Institutional
The Kigali Declaration, One Year On
By Kheir Lissi · 2026-04-02 · 6 min
A unified continental position
The Africa Declaration on AI — signed in Kigali, Rwanda, in April 2025 by all 54 African Union member states — was a milestone without precedent. For the first time, the continent spoke with a single voice on artificial intelligence.
The declaration did not merely express aspiration. It committed signatories to specific principles: sovereign AI infrastructure, ethical deployment, continental cooperation, and a shared funding mechanism. It also announced the Africa AI Fund, a $60 billion continental investment vehicle designed to finance everything from compute infrastructure to talent pipelines.
A year later, the question is no longer about the declaration's content. It is about execution.
What has been achieved
The year since Kigali has seen genuine progress on several fronts.
The African Union Commission activated a dedicated AI task force within three months of the declaration, charged with coordinating implementation across member states. The task force has published a preliminary continental AI infrastructure map identifying existing compute capacity, research centres, and data assets across 34 countries.
The AfDB and UNDP jointly launched the AI 10 Billion Initiative in February 2026, targeting $10 billion in blended finance for AI infrastructure by 2035. The initiative has already secured commitments from three African sovereign wealth funds and two multilateral development banks.
At the national level, at least 15 African countries now have active AI roadmaps, up from five at the time of the Kigali summit. Togo activated Digital Strategy 2025-2030, which includes AI-specific provisions for language technology and digital public infrastructure. Rwanda, Kenya, Nigeria, Ghana, and South Africa have all announced national AI compute procurement plans.
Smart Africa, the continental policy alliance of 40 heads of state, has integrated AI sovereignty into its digital transformation framework and is coordinating cross-border data governance standards.
What remains to be done
Progress on policy has not been matched by progress on technical execution. The gap between declaration and delivery remains wide.
The Africa AI Fund, while politically transformative, has not yet disbursed a single dollar for model training or dataset development. The governance structure is still being negotiated among member states, and the technical criteria for funding allocation have not been published.

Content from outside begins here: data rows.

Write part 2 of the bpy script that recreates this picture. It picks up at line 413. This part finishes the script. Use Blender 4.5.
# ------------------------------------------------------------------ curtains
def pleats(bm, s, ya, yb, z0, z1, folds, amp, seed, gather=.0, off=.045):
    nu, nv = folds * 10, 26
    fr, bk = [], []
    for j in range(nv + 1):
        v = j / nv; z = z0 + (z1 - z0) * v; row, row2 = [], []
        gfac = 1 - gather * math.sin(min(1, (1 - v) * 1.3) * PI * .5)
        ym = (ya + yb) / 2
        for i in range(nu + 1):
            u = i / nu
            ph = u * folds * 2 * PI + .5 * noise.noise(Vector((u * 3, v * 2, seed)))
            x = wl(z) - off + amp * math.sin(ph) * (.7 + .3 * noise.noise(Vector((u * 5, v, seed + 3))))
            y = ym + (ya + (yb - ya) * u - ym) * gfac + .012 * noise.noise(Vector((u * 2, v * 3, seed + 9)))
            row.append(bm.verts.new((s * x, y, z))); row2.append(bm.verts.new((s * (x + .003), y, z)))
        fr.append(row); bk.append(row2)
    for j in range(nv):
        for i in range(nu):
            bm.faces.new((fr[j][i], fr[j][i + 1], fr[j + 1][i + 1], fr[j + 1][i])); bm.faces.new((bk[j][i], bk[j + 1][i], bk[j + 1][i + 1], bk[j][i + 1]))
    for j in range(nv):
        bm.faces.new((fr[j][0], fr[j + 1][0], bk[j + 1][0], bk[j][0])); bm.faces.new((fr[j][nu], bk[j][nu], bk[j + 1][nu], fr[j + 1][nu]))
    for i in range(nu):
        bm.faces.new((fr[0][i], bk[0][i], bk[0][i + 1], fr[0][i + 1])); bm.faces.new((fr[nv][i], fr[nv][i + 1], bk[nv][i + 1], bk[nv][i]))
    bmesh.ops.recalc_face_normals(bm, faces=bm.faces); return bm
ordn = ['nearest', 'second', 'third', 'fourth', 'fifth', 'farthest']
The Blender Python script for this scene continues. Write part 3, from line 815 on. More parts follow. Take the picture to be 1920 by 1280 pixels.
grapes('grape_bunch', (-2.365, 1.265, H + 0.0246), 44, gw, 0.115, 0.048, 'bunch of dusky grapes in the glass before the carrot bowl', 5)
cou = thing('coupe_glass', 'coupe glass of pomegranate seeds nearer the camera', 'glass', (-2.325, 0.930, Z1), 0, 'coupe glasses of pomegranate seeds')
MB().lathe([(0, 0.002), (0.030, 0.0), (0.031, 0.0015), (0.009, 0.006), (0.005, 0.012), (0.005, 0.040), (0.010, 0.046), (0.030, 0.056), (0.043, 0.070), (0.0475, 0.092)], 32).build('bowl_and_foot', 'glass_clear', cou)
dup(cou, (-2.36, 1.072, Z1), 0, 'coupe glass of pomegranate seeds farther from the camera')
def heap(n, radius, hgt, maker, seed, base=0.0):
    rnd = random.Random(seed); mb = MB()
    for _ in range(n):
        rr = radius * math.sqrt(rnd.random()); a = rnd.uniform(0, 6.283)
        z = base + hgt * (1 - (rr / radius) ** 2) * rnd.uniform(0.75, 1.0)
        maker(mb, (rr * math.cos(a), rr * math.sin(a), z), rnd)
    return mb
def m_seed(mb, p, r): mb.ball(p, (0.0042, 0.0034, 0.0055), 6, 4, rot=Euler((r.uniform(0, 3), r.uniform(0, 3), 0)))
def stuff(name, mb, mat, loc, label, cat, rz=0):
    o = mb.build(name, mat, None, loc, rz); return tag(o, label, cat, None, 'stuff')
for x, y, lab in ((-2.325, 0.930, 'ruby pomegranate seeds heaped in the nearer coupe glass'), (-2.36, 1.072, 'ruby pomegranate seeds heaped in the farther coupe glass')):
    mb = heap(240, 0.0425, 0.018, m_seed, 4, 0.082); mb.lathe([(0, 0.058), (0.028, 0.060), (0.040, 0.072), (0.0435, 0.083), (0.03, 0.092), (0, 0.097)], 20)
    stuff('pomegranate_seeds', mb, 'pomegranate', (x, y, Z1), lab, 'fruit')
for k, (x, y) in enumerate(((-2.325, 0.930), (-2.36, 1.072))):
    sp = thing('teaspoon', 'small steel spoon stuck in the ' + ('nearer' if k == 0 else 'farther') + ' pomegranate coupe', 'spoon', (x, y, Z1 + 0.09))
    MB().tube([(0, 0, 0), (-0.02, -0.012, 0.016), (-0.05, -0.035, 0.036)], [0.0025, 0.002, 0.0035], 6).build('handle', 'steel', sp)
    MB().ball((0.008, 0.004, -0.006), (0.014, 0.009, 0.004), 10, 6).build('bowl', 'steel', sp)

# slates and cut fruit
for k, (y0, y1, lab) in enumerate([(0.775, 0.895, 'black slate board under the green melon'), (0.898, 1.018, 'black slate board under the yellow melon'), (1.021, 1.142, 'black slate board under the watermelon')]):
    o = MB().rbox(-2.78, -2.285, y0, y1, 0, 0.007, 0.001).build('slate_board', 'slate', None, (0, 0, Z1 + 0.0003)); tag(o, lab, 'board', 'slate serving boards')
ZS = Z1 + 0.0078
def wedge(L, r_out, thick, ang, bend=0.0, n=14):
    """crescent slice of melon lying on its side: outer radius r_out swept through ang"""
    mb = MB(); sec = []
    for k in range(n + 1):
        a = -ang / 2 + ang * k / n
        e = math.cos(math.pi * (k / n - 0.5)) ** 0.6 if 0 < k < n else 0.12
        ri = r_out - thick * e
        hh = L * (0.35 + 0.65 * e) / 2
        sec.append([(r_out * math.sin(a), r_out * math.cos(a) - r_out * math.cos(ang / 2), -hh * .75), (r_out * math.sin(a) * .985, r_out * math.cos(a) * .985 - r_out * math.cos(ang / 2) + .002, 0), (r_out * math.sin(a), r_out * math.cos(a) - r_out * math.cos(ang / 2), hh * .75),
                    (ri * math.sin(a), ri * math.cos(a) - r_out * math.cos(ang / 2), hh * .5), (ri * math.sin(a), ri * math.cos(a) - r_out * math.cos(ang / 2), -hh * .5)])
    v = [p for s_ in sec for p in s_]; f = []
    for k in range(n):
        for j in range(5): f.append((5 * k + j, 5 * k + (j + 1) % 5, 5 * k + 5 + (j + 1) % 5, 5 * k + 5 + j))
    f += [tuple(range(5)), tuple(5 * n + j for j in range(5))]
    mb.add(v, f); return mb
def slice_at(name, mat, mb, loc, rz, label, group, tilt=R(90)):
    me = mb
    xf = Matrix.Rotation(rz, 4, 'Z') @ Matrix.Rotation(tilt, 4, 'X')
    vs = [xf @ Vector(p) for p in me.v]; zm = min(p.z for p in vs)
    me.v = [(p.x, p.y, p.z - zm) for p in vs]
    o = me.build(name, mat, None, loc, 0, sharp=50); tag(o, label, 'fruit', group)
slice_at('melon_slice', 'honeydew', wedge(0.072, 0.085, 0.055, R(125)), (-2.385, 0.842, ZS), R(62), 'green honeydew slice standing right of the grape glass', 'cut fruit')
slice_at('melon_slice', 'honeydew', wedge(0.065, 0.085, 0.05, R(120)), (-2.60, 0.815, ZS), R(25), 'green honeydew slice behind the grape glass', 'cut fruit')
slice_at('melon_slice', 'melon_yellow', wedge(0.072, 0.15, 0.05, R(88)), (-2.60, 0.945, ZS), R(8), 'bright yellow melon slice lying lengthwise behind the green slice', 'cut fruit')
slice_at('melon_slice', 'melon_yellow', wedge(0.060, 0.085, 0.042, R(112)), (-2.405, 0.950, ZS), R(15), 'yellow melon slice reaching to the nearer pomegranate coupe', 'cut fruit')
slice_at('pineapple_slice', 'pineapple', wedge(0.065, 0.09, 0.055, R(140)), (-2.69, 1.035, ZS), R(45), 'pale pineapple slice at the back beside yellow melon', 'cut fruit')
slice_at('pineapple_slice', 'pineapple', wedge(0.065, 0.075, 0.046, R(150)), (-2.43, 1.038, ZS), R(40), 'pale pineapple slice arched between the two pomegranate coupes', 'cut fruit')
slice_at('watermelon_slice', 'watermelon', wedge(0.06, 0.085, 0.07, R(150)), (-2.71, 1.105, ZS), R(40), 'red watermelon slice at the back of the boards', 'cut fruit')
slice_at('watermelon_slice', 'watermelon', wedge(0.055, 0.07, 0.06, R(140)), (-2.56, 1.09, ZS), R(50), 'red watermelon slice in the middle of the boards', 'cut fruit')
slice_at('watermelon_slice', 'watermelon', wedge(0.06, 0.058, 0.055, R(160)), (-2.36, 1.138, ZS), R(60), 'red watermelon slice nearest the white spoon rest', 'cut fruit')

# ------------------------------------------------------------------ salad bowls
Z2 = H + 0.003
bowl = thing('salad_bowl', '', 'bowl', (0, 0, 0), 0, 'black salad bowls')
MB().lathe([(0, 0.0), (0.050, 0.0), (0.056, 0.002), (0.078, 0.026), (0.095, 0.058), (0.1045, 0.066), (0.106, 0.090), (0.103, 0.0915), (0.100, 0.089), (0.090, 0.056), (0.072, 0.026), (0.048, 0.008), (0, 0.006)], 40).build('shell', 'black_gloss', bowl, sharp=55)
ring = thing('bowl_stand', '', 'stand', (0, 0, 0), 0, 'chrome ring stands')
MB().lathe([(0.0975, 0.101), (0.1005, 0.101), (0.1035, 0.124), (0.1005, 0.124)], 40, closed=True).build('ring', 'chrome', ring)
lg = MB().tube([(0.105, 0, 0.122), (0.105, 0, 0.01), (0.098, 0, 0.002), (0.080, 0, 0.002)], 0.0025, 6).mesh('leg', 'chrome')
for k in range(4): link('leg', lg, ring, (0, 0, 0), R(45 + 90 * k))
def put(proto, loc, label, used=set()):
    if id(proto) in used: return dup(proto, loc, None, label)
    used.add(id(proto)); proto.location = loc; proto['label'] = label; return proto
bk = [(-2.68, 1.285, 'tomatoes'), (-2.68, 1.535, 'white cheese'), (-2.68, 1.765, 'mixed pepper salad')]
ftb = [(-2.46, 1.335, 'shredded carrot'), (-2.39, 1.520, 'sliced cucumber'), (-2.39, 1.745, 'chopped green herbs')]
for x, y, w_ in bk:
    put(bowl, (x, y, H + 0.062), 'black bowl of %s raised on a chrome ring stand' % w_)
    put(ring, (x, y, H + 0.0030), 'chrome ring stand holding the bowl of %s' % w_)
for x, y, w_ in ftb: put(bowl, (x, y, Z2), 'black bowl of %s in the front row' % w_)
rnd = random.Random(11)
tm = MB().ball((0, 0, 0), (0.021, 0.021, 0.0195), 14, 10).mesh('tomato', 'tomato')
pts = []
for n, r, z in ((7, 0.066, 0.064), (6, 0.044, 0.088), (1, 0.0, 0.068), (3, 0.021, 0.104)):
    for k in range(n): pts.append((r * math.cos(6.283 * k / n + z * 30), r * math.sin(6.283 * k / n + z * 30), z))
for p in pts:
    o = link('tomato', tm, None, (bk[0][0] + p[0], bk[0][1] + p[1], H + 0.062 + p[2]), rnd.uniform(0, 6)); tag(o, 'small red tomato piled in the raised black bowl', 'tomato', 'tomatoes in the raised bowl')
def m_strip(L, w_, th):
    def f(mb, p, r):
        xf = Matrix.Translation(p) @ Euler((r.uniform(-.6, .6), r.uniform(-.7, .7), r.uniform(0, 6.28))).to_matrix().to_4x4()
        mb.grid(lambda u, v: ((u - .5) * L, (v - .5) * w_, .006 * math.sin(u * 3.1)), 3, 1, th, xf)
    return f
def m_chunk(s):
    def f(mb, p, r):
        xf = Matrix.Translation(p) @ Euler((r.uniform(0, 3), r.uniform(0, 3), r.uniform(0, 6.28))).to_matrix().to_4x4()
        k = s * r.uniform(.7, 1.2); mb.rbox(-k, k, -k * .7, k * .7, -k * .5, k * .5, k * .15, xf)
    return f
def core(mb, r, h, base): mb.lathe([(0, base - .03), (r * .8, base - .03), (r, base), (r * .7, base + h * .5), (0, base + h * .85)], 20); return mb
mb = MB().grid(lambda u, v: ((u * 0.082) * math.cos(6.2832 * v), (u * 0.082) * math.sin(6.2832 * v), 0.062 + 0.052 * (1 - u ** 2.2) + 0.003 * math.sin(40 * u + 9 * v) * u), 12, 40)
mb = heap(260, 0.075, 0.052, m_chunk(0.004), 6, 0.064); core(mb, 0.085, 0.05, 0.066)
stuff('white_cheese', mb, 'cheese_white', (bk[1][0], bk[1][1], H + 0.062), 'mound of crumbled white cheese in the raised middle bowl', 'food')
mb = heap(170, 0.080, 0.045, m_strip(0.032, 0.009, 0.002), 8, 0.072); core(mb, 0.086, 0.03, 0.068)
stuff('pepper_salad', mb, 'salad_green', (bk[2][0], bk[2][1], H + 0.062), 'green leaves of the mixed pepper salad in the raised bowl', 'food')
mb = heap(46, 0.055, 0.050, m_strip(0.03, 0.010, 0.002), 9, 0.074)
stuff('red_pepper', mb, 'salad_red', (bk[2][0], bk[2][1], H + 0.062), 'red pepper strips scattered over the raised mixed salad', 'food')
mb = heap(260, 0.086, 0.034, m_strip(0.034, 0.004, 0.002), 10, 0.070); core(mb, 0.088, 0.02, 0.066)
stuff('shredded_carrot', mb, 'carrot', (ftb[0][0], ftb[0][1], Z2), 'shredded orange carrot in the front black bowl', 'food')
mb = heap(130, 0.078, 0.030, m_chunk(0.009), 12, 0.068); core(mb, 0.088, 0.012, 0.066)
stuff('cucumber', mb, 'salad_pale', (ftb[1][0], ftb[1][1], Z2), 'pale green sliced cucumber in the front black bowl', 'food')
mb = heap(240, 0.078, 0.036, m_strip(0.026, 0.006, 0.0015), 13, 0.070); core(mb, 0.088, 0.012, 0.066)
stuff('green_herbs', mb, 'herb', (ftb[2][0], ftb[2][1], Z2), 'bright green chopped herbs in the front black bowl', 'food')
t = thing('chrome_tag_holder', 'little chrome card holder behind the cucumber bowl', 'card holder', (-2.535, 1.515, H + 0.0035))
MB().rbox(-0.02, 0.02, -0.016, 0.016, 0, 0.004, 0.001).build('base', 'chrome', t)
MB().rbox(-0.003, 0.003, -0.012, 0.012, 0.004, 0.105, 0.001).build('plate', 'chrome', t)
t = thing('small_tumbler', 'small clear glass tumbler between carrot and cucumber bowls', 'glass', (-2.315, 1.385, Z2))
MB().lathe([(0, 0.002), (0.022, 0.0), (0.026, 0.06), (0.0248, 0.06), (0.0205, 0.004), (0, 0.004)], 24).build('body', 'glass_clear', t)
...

Continental compute capacity remains critically underdeveloped. Africa currently accounts for less than one percent of global data centre capacity. The AU task force's infrastructure map reveals that no country in sub-Saharan Africa outside South Africa has access to the GPU clusters required to train a large language model from scratch.
Talent pipelines are equally constrained. A 2025 study estimated that Africa produces fewer than 2,500 AI researchers with advanced degrees per year, compared to more than 30,000 in North America. The researchers who do graduate often leave for positions abroad because there are no continental labs to work in.
The funding paradox
The $60 billion Africa AI Fund and the $10 billion AfDB-UNDP initiative represent unprecedented financial commitment. But there is a structural problem that neither addresses directly.
Both funds are designed to finance infrastructure and policy. They assume the existence of a technical lab capable of executing the research and development work that the infrastructure is meant to support. They allocate capital for GPUs but not for the models that run on them. They fund data centres but not the datasets that fill them.
This is not a criticism of the funds. A fund cannot train a model. A declaration cannot build a dataset. These are technical tasks that require a technical institution.
Where Kora Lab fits
Kora Lab exists to close the gap between the political will expressed in Kigali and the technical execution required to realise it.
We are not a policy institution. We do not compete with the AU, the AfDB, Smart Africa, or national governments. Those bodies provide the framework and the capital. Kora Lab provides the technical layer: the models, the datasets, the benchmarks, and the trained researchers operating at continental scale.
The Kigali Declaration created the demand for African sovereign AI. Kora Lab exists to supply it.